When miners increase the stake, i.e., pledge larger amounts of ETH2, it proportionately increases their likelihood of becoming a validator.
How does the new Ethereum 2.0 blockchain work?
The new PoS consensus mechanism on the upgraded blockchain will allow it to process upwards of 100,000 transactions per second (TPS). This is a massive leap from its current processing speed of 13 TPS. How is this happening?
The Ethereum 2.0 blockchain adds shards to the main chain called the ‘Beacon Chain’. Each shard is a parallel chain to the Beacon Chain and evaluates transactions that the Beacon Chain was earlier doing. This leads to decongestion of the main chain and contributes to faster speeds.
Moreover, each shard adds the validated transaction data onto the Beacon Chain, which means its robust security protocols are also retained on the shards.
These shards will be supported by ‘Zero-Knowledge Rollups’ or ‘ZK Rollups’ for batch processing. ZK protocols will only access transaction-relevant data without compromising personal data, hence the name ‘Zero-Knowledge. As limited data will need to be accessed during a transaction, this execution will allow the shards to pack data from more transactions into a single batch and further add to the speed.
How does the staking process work on the ethereum 2.0 blockchain?
The PoS blockchain takes around 6.4 minutes to complete a round of validation, during which it adds 32 blocks of data to the Beacon Chain.
Each bundle of 32 blocks is called an ‘epoch.’ When two such epochs are added after one epoch on the blockchain, it becomes irreversible in nature, which means it can neither be modified nor tampered with – a concept called ‘finality.’
When the validation round happens, the Beacon Chain randomly picks 128 validators and forms a committee. Each committee is assigned a specific shard for processing data. Each epoch has 32 slots which require one committee each to process the data, i.e., 32 committees work on creating each epoch.
As soon as a committee is formed, one random member is granted exclusive rights to propose a new block while the remaining 127 work on the validation process. Only when a majority of the 127 members have voted in favour of adding a new block (called ‘attestation’) is the processed block added to the Beacon Chain. This is when the ETH2 stakers receive their reward for the validation process.
The one member who is granted block proposing rights is rewarded one-eighth of the base reward, whereas the other validators are given seven-eighth of the base reward. The proposer has to pass on his attestation from the committee to the Beacon Chain as fast as possible to claim the entirety of his one-eighth share.
If attestations from other committees pass before his/hers, the rewards reduce by a fixed fraction per attestation passed.
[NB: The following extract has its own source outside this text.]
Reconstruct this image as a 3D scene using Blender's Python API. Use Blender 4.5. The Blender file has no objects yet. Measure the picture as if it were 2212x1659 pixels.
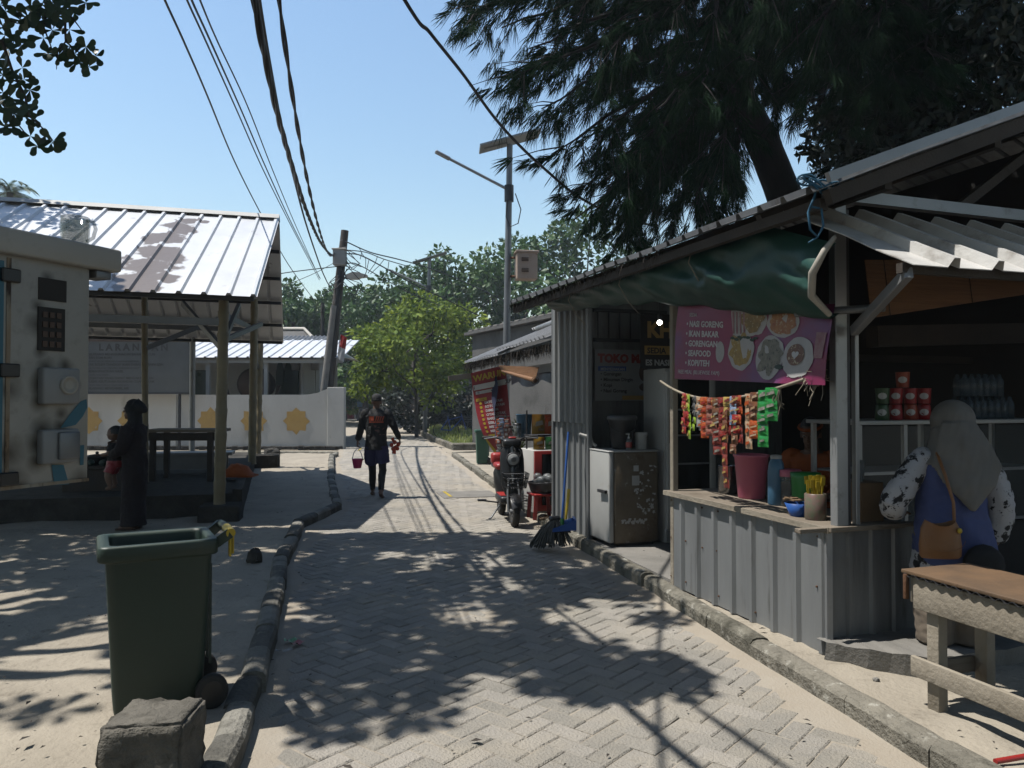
import bpy, bmesh, math, random
from mathutils import Vector, Matrix, noise
random.seed(7)
R = math.radians
scene = bpy.context.scene
C = scene.collection

# ---------------------------------------------------------------- camera, sky, sun, exposure
HC, FPX = 1.65, 1660.0
PITCH = math.atan(30.5 / FPX)
cam_d = bpy.data.cameras.new("camera")
cam_d.sensor_width = 36.0
cam_d.lens = FPX / 2212.0 * 36.0
cam_d.clip_start = 0.05
cam_d.clip_end = 2000.0
cam = bpy.data.objects.new("camera", cam_d)
C.objects.link(cam)
cam.location = (0, 0, HC)
cam.rotation_euler = (math.pi / 2 + PITCH, 0, 0)
scene.camera = cam

SUN = Vector((0.43, 0.03, -1.0)).normalized()      # direction the light travels
world = bpy.data.worlds.new("World")
scene.world = world
world.use_nodes = True
wn = world.node_tree.nodes
bg = wn["Background"]
sky = wn.new("ShaderNodeTexSky")
sky.sky_type = 'NISHITA'
sky.sun_disc = False
sky.sun_elevation = math.asin(-SUN.z)
sky.sun_rotation = math.atan2(-SUN.x, -SUN.y)
sky.air_density = 1.7
sky.dust_density = 0.7
sky.ozone_density = 4.5
world.node_tree.links.new(sky.outputs[0], bg.inputs[0])
bg.inputs[1].default_value = 0.092
sun_d = bpy.data.lights.new("sun", 'SUN')
sun_d.energy = 5.0
sun_d.angle = R(0.5)
sun_d.color = (1.0, 0.962, 0.90)
sun = bpy.data.objects.new("sun", sun_d)
C.objects.link(sun)
sun.rotation_euler = SUN.to_track_quat('-Z', 'Y').to_euler()
sun.location = (-20, 0, 40)
vs = scene.view_settings
vs.view_transform = 'Standard'
vs.look = 'None'
vs.exposure = 0.84
vs.gamma = 1.0
scene.cycles.max_bounces = 6
scene.cycles.diffuse_bounces = 3
scene.cycles.transparent_max_bounces = 6

CP, SP = math.cos(PITCH), math.sin(PITCH)
def ray(px, py):
    a, b = (px - 1106.0) / FPX, (829.5 - py) / FPX
    return Vector((a, CP - b * SP, SP + b * CP))
def P(px, py, Y):
    d = ray(px, py)
    return Vector((0, 0, HC)) + d * (Y / d.y)
def G(px, py, z=0.0):
    d = ray(px, py)
    return Vector((0, 0, HC)) + d * ((z - HC) / d.z)

# ---------------------------------------------------------------- mesh helpers
def wm(o):
    m = Matrix.Identity(4)
    while o is not None:
        m = Matrix.Translation(o.location) @ o.rotation_euler.to_matrix().to_4x4() @ m
        o = o.parent
    return m
def frame(o, x, y, z):
    m = Matrix((x, y, z)).transposed().to_4x4()
    m.translation = o
    return m
def rotz(a):
    return Matrix.Rotation(a, 4, 'Z')

class MB:
    def __init__(s):
        s.v, s.f, s.m, s.sm = [], [], [], []
    def add(s, vs, fs, mi=0, smooth=False, M=None):
        o = len(s.v)
        if M is not None:
            s.v += [(M @ Vector(p))[:] for p in vs]
        else:
            s.v += [tuple(p) for p in vs]
        for f in fs:
            s.f.append([i + o for i in f])
        s.m += [mi] * len(fs)
        s.sm += [smooth] * len(fs)
        return s
    def box(s, c, size, rz=0.0, bev=0.0, mi=0, M=None, seg=1):
        hx, hy, hz = size[0] / 2, size[1] / 2, size[2] / 2
        T = Matrix.Translation(c) @ rotz(rz)
        if M is not None:
            T = M @ T
        if bev <= 0:
            vs = [(x, y, z) for x in (-hx, hx) for y in (-hy, hy) for z in (-hz, hz)]
            fs = [(0, 1, 3, 2), (4, 6, 7, 5), (0, 4, 5, 1), (2, 3, 7, 6), (0, 2, 6, 4), (1, 5, 7, 3)]
            return s.add(vs, fs, mi, False, T)
        bm = bmesh.new()
        bmesh.ops.create_cube(bm, size=1.0)
        for v in bm.verts:
            v.co = Vector((v.co.x * size[0], v.co.y * size[1], v.co.z * size[2]))
        bmesh.ops.bevel(bm, geom=bm.edges[:], offset=bev, segments=seg, affect='EDGES', profile=0.5)
        bm.verts.index_update()
        s.add([v.co[:] for v in bm.verts], [[v.index for v in f.verts] for f in bm.faces], mi, seg > 1, T)
        bm.free()
        return s
    def bar(s, a, b, w, h, mi=0, bev=0.0, up=(0, 0, 1)):
        a, b = Vector(a), Vector(b)
        y = (b - a)
        L = y.length
        y.normalize()
        u = Vector(up)
        if abs(y.dot(u)) > 0.98:
            u = Vector((0, 1, 0))
        x = y.cross(u).normalized()
        z = x.cross(y)
        return s.box((0, 0, 0), (w, L, h), 0, bev, mi, frame((a + b) / 2, x, y, z))
    def loft(s, rings, mi=0, smooth=True, cap=True, closed=True):
        n = len(rings[0])
        vs = [p for r in rings for p in r]
        fs = []
        for i in range(len(rings) - 1):
            for j in range(n if closed else n - 1):
                k = (j + 1) % n
                fs.append((i * n + j, i * n + k, (i + 1) * n + k, (i + 1) * n + j))
        s.add(vs, fs, mi, smooth)
        if cap and closed:
            s.add(rings[0], [list(range(n))[::-1]], mi, False)
            s.add(rings[-1], [list(range(n))], mi, False)
        return s
    def tube(s, pts, r, n=8, mi=0, smooth=True, cap=True, flat=1.0):
        pts = [Vector(p) for p in pts]
        rr = r if isinstance(r, (list, tuple)) else [r] * len(pts)
        rings = []
        ref = None
        for i, p in enumerate(pts):
            t = (pts[min(i + 1, len(pts) - 1)] - pts[max(i - 1, 0)])
            if t.length < 1e-9:
                t = Vector((0, 0, 1))
            t.normalize()
            if ref is None:
                ref = Vector((1, 0, 0)) if abs(t.x) < 0.9 else Vector((0, 1, 0))
            x = (ref - t * ref.dot(t)).normalized()
            y = t.cross(x)
            ref = x
            rings.append([p + x * (rr[i] * math.cos(2 * math.pi * k / n)) + y * (flat * rr[i] * math.sin(2 * math.pi * k / n)) for k in range(n)])
        return s.loft(rings, mi, smooth, cap)
    def lathe(s, prof, n=20, M=None, mi=0, smooth=True, cap=True):
        M = M or Matrix.Identity(4)
        rings = [[M @ Vector((r * math.cos(2 * math.pi * k / n), r * math.sin(2 * math.pi * k / n), z)) for k in range(n)] for r, z in prof]
        return s.loft(rings, mi, smooth, cap)
    def ball(s, c, r, n=12, mi=0, M=None):
        r = r if isinstance(r, (list, tuple)) else (r, r, r)
        T = Matrix.Translation(c)
        if M is not None:
            T = T @ M
        rings = []
        k = max(5, n // 2 + 1)
        for i in range(k + 1):
            a = -math.pi / 2 + math.pi * i / k
            cr = max(math.cos(a), 0.02)
            rings.append([T @ Vector((r[0] * cr * math.cos(2 * math.pi * j / n), r[1] * cr * math.sin(2 * math.pi * j / n), r[2] * math.sin(a))) for j in range(n)])
        return s.loft(rings, mi, True, True)
    def prism(s, out, h, M=None, mi=0, smooth=False):
        n = len(out)
        vs = [(x, y, 0) for x, y in out] + [(x, y, h) for x, y in out]
        fs = [list(range(n))[::-1], list(range(n, 2 * n))] + [(i, (i + 1) % n, n + (i + 1) % n, n + i) for i in range(n)]
        return s.add(vs, fs, mi, smooth, M)
    def corr(s, p0, U, V, pitch=0.2, hgt=0.03, kind='rib', th=0.004, mi=0, nv=1, wob=0.0, sag=0.0):
        # profiled sheet: ribs stand across U and run along V
        p0, U, V = Vector(p0), Vector(U), Vector(V)
        L = U.length
        u, v = U.normalized(), V.normalized()
        nrm = u.cross(v).normalized()
        prof = []
        if kind == 'rib':
            t = 0.0
            while t < L - 1e-6:
                for a, h in ((0, 0), (0.74, 0), (0.80, 1), (0.93, 1)):
                    x = t + a * pitch
                    if x < L:
                        prof.append((x, h * hgt))
                t += pitch
            prof.append((L, 0))
        else:
            k = max(2, int(L / pitch * 6))
            prof = [(L * i / k, hgt * 0.5 * (1 + math.cos(2 * math.pi * L * i / k / pitch))) for i in range(k + 1)]
        rows = []
        for r in range(nv + 1):
            fr = r / nv
            rows.append([p0 + u * x + V * fr + nrm * (h + wob * noise.noise(Vector((x * 1.3, fr * 3, p0.x))) - sag * math.sin(math.pi * fr)) for x, h in prof])
        n = len(prof)
        top = [p for r in rows for p in r]
        bot = [p - nrm * th for p in top]
        N = len(top)
        fs = []
        for r in range(nv):
            for j in range(n - 1):
                a, b, c, d = r * n + j, r * n + j + 1, (r + 1) * n + j + 1, (r + 1) * n + j
                fs.append((a, b, c, d))
                fs.append((N + d, N + c, N + b, N + a))
        e = nv * n
        for j in range(n - 1):
            fs.append((j, N + j, N + j + 1, j + 1))
            fs.append((e + j, e + j + 1, N + e + j + 1, N + e + j))
        for r in range(nv):
            fs.append((r * n, (r + 1) * n, N + (r + 1) * n, N + r * n))
            fs.append((r * n + n - 1, N + r * n + n - 1, N + (r + 1) * n + n - 1, (r + 1) * n + n - 1))
        return s.add(top + bot, fs, mi, False)
    def text(s, body, o, x, up, size, mi=0, align='LEFT', bold=0.0, depth=0.0012, sx=1.0):
        cu = bpy.data.curves.new("lettering", 'FONT')
        cu.body, cu.size, cu.align_x = body, size, align
        cu.resolution_u = 2
        cu.offset = bold
        cu.extrude = depth / 2
        ob = bpy.data.objects.new("lettering", cu)
        C.objects.link(ob)
        dg = bpy.context.evaluated_depsgraph_get()
        me = bpy.data.meshes.new_from_object(ob.evaluated_get(dg))
        x, up = Vector(x).normalized(), Vector(up).normalized()
        M = frame(Vector(o), x * sx, up, x.cross(up).normalized())
        s.add([v.co for v in me.vertices], [list(p.vertices) for p in me.polygons], mi, False, M)
        bpy.data.objects.remove(ob)
        bpy.data.curves.remove(cu)
        bpy.data.meshes.remove(me)
        return s
    def islands(s):
        par = list(range(len(s.v)))
        def find(i):
            while par[i] != i:
                par[i] = par[par[i]]
                i = par[i]
            return i
        for f in s.f:
            a = find(f[0])
            for i in f[1:]:
                par[find(i)] = a
        # loft caps repeat their ring: join vertices that coincide
        seen = {}
        for i, v in enumerate(s.v):
            k = (round(v[0], 4), round(v[1], 4), round(v[2], 4))
            if k in seen:
                par[find(i)] = find(seen[k])
            else:
                seen[k] = i
        out = {}
        for k, f in enumerate(s.f):
            out.setdefault(find(f[0]), []).append(k)
        for ks in out.values():
            m = MB()
            idx = {}
            for k in ks:
                for i in s.f[k]:
                    if i not in idx:
                        idx[i] = len(m.v)
                        m.v.append(s.v[i])
                m.f.append([idx[i] for i in s.f[k]])
                m.m.append(s.m[k])
                m.sm.append(s.sm[k])
            yield m
    def build_each(s, name, mats, parent):
        return [m.build(name, mats, parent) for m in s.islands()]
    def build(s, name, mats, parent=None, loc=None, label=None, cat=None, group=None, kind=None):
        if not isinstance(mats, (list, tuple)):
            mats = [mats]
        V = s.v
        if parent is not None:
            inv = wm(parent).inverted()
            V = [(inv @ Vector(p))[:] for p in V]
        else:
            if loc is None:
                xs, ys, zs = zip(*V)
                loc = ((min(xs) + max(xs)) / 2, (min(ys) + max(ys)) / 2, min(zs))
            V = [(p[0] - loc[0], p[1] - loc[1], p[2] - loc[2]) for p in V]
        me = bpy.data.meshes.new(name)
        me.from_pydata(V, [], s.f)
        for m in mats:
            me.materials.append(m)
        me.polygons.foreach_set('material_index', s.m)
        me.polygons.foreach_set('use_smooth', s.sm)
        me.update()
        ob = bpy.data.objects.new(name, me)
        C.objects.link(ob)
        if parent is not None:
            ob.parent = parent
        else:
            ob.location = loc
        return tag(ob, label, cat, group, kind)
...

The base reward per validator reduces when more and more validators join the blockchain.
How can you get involved in staking?
In order to be able to participate in the staking process, stakers must set up a node. A node is a machine that runs a software client which communicates with the blockchain.
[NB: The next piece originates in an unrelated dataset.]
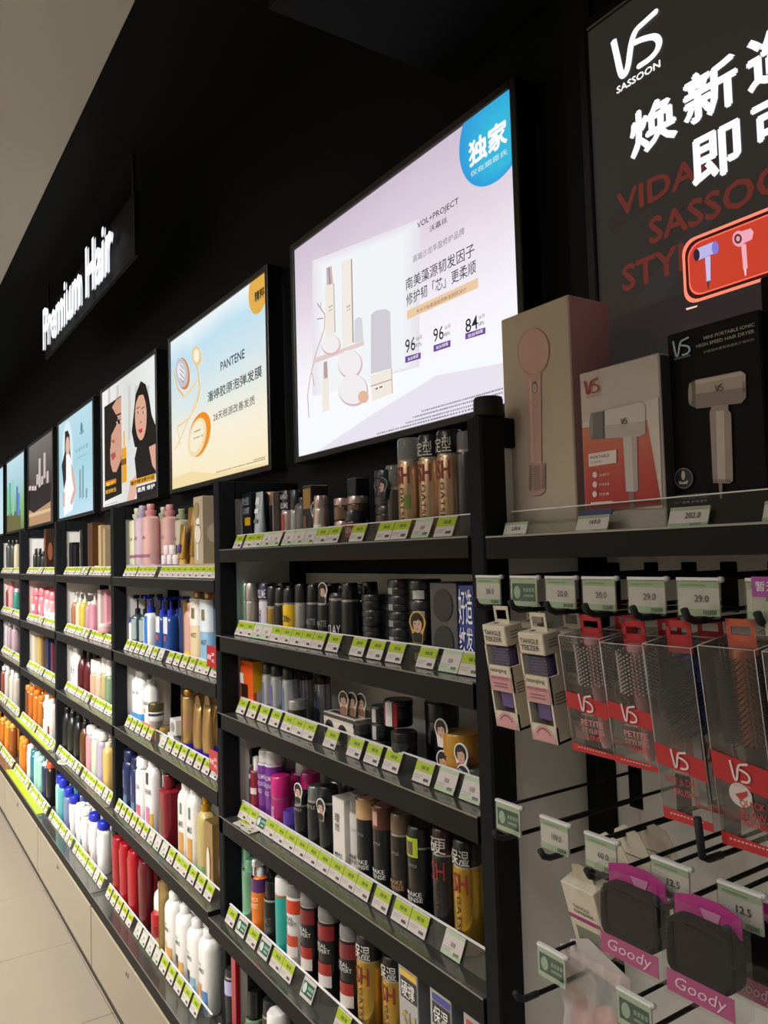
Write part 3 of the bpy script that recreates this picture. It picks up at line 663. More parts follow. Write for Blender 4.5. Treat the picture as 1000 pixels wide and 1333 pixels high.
def k_tube(a, bb, h, body, cap, o):
    ch = h*.14; B = MB(); n = 9; vs = []; seg = 20
    for i in range(n):
        t_ = i/(n-1); z = ch+(h-ch)*t_; sy = bb*(1-t_)**.8+.0012
        for k in range(seg): an = 2*math.pi*k/seg; vs.append((a*(.92+.10*t_)*math.cos(an), sy*math.sin(an), z))
    B.add(vs, [(i*seg+k, i*seg+(k+1) % seg, (i+1)*seg+(k+1) % seg, (i+1)*seg+k) for i in range(n-1) for k in range(seg)]+[tuple(range((n-1)*seg, n*seg))], body_mat(body), True)
    C = MB().lathe([(a*.80, 0), (a*.82, .003), (a*.78, ch)], body_mat(cap), 20, sy=max(.5, bb/a)); parts = [('body', B), ('cap', C)]
    L = MB(); w = a*.55
    for (f0, f1, c) in o.get('bands', ()):
        y0, y1 = [-(bb*(1-max(0, (f*h-ch)/(h-ch)))**.8+.002) for f in (f0, f1)]
        L.add([(-w, y0, h*f0), (w, y0, h*f0), (w, y1, h*f1), (-w, y1, h*f1)], [(0, 1, 2, 3)], body_mat(c))
    if L.v: parts.append(('label', L))
    return parts
def face_fn(face, a, bb, h, e=.0005):
    if face == 'f': return lambda u, v: (-a+2*a*u, -bb-e, h*v)
    if face == 's': return lambda u, v: (a+e, -bb+2*bb*u, h*v)
    return lambda u, v: (-a+2*a*u, -bb+2*bb*v, h+e)
def k_box(a, bb, h, body, cap, o):
    B = MB().box(-a, -bb, 0, a, bb, h, body_mat(body), bev=.0012); parts = [('carton', B)]; L = MB()
    for i, (fc, u0, v0, u1, v1, c) in enumerate(o.get('patch', ())):
        fn = face_fn(fc, a, bb, h, .0004+i*.0002); L.poly([fn(u0, v0), fn(u1, v0), fn(u1, v1), fn(u0, v1)], body_mat(c))
    for (fc, u0, v0, u1, v1, s_, c) in o.get('print', ()):
        fn = face_fn(fc, a, bb, h, .0018); L.text(s_, lambda u, v: fn(u0+(u1-u0)*u, v0+(v1-v0)*v), mat(c, .5), .004)
    for (fc, cu, cv, ru, rv, c) in o.get('disc', ()):
        fn = face_fn(fc, a, bb, h, .0014); L.poly([fn(u, v) for u, v in ell(cu, cv, ru, rv, 20)], body_mat(c))
    if L.v: parts.append(('printed_face', L))
    return parts
def k_jar(a, bb, h, body, cap, o):
    lf = o.get('lf', .38); hb = h*(1-lf); r = a
    B = MB().lathe([(r*.9, 0), (r*.97, .003), (r*.97, hb-.003), (r*.9, hb)], body_mat(body), 24)
    C = MB().lathe([(r, hb-.001), (r, h-.003), (r*.94, h)], body_mat(cap), 24); D = deco(r*.97 if not o.get('onlid') else r, h, o)
    if cap == '#141414' or o.get('ribs'):
        for k in range(24): an = math.pi*2*k/24; C.box(r*math.cos(an)-.0006, r*math.sin(an)-.0006, hb, r*math.cos(an)+.0006, r*math.sin(an)+.0006, h-.004, body_mat(cap))
    return [('pot', B), ('lid', C)]+([('label', D)] if D else [])
def k_pouch(a, bb, h, body, cap, o):
    B = MB(); n = 8; seg = 16; vs = []
    for i in range(n):
        t_ = i/(n-1); z = h*.02+h*.84*t_; th = bb*(math.sin(math.pi*min(1, .12+t_*.86))**.7)+.0008
        for k in range(seg): an = 2*math.pi*k/seg; vs.append((a*math.cos(an), th*math.sin(an), z))
    B.add(vs, [(i*seg+k, i*seg+(k+1) % seg, (i+1)*seg+(k+1) % seg, (i+1)*seg+k) for i in range(n-1) for k in range(seg)]+[tuple(range(seg))[::-1], tuple(range((n-1)*seg, n*seg))], body_mat(body), True)
    C = MB().slab([(-a*.8, h*.84), (a*.8, h*.84), (a*.6, h*.96), (a*.2, h), (-a*.2, h), (-a*.6, h*.96)], -.001, .001, body_mat(cap)); D = MB()
    D.lathe([(bb+.0008, h*.0), (bb+.0008, h*.2)], body_mat(o.get('base', body)), 16, sx=a/bb*1.01, cap0=False, cap1=False); return [('pouch', B), ('header', C), ('base_band', D)]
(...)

The computer needs to have a vast memory as both blockchains contain 900 GB worth of data each and expand at the rate of 1 GB/day. Since the validation process happens 24x7, the node must always be connected to the internet.
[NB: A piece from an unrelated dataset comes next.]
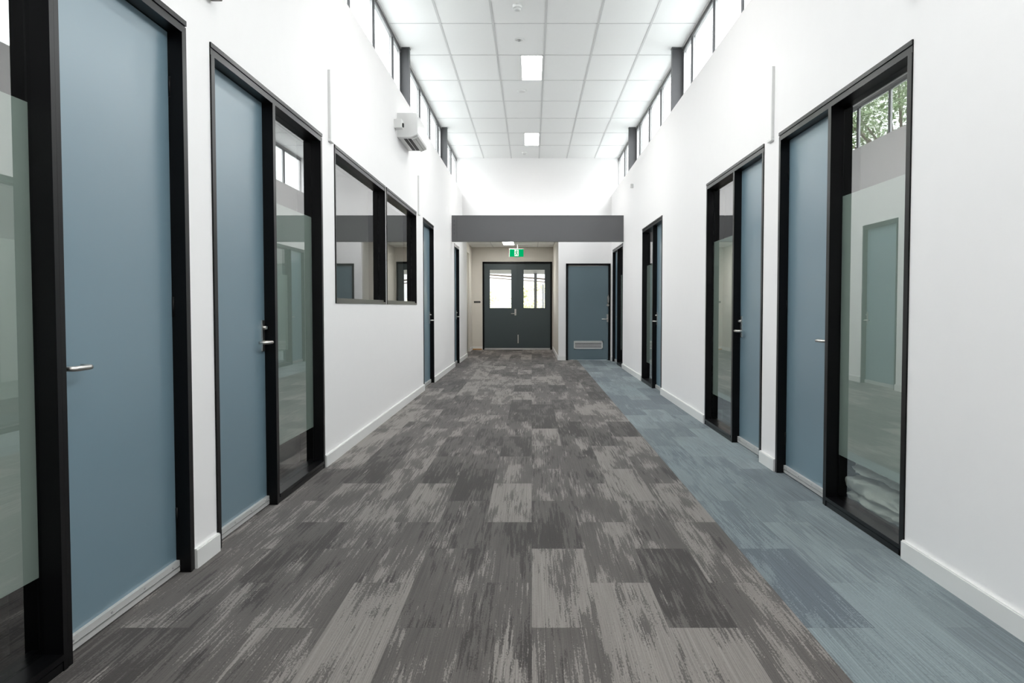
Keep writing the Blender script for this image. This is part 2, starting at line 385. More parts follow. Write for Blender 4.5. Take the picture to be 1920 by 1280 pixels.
def door_set(num, sd, y0, y1, top, leafspan, glassspan, latch, label, plate=True):
    """frame y0..y1; leafspan / glassspan are the clear openings; latch = 'near' / 'far' edge of the leaf"""
    W = WL if sd < 0 else WR
    root = empty('door_%d' % num, (sd * W, (y0 + y1) / 2, 0))
    tag(root, label, 'door', kind='structure')
    fr = MB()
    jamb(fr, sd, y0, y0 + FW, 0, top - 0.06); jamb(fr, sd, y1 - FW, y1, 0, top - 0.06)
    jamb(fr, sd, y0, y1, top - 0.06, top, True)
    if glassspan:
        ga, gb = glassspan; la, lb = leafspan
        m0, m1 = (lb, ga) if ga > lb else (gb, la)
        jamb(fr, sd, m0, m1, 0, top - 0.06)
        jamb(fr, sd, ga, gb, 0, 0.055, True)
        # beads that hold the pane
        for (p, q) in ((ga, ga + 0.012), (gb - 0.012, gb)): fr.side(sd, LEAF + 0.012, LEAF + 0.035, p, q, 0.055, top - 0.06, 'black')
        fr.side(sd, LEAF + 0.012, LEAF + 0.035, ga, gb, 0.055, 0.075, 'black'); fr.side(sd, LEAF + 0.012, LEAF + 0.035, ga, gb, top - 0.085, top - 0.06, 'black')
    la, lb = leafspan
    # door stops behind the leaf
    for (p, q) in ((la, la + 0.014), (lb - 0.014, lb)): fr.side(sd, LEAF + 0.044, LEAF + 0.06, p, q, 0, top - 0.06, 'black')
    fr.side(sd, LEAF + 0.044, LEAF + 0.06, la, lb, top - 0.075, top - 0.06, 'black')
    fr.build('door_frame', root)
    lf = MB(); lf.side(sd, LEAF, LEAF + 0.04, la + 0.003, lb - 0.003, 0.012, top - 0.063, 'blue')
    leaf = lf.build('door_leaf', root)
    se = MB(); se.side(sd, LEAF - 0.016, LEAF, la + 0.004, lb - 0.004, 0.008, 0.058, 'seal')
    se.side(sd, LEAF - 0.018, LEAF - 0.016, la + 0.004, lb - 0.004, 0.030, 0.034, 'alu')
    n = 4
    for i in range(n):
        yy = la + 0.08 + (lb - la - 0.16) * i / (n - 1)
        se.tube([((sd * (W + LEAF - 0.014)), yy, 0.045), ((sd * (W + LEAF - 0.019)), yy, 0.045)], 0.005, 'alu', 8)
    se.build('door_seal', leaf)
    yp = (lb - 0.045) if latch == 'far' else (la + 0.045)
    lever('h', sd, yp, -1 if latch == 'far' else 1, leaf, plate)
    hg = MB()
    hy = la if latch == 'far' else lb
    for hz in (0.25, 1.2, top - 0.3):
        hg.tube([(sd * (W + LEAF - 0.004), hy, hz - 0.045), (sd * (W + LEAF - 0.004), hy, hz + 0.045)], 0.006, 'black', 8)
    hg.build('hinge', leaf)
    if glassspan:
        ga, gb = glassspan
        p = MB(); p.side(sd, LEAF, LEAF + 0.010, ga, gb, 0.055, top - 0.06, 'glass')
        pane = p.build('sidelight_glass', root)
        fl = MB(); fl.side(sd, LEAF + 0.0105, LEAF + 0.0115, ga + 0.002, gb - 0.002, 0.313, 1.855, 'film')
        fl.build('frosted_film', pane)
    return root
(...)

Once the software clients have been installed on your machine, you must pledge 32 ETH to the blockchain. This qualifies you to become a validator on the blockchain.
Is Ethereum Staking profitable?
To begin with, 32 ETH translates into Rs 0.89 crore at current exchange rates. Many aspiring stakers do not have access to such exorbitant sums and are therefore left out of this process.
Some third-party platforms have now started allowing investors to pool their resources and jointly stake their cryptocurrency in the blockchain. It is possible to earn rewards commensurate with the amount you have staked in the pool.
Staking also helps the Ethereum blockchain by making it more environmentally friendly. The reduced requirement of resources can also attract more investors to participate in the staking process.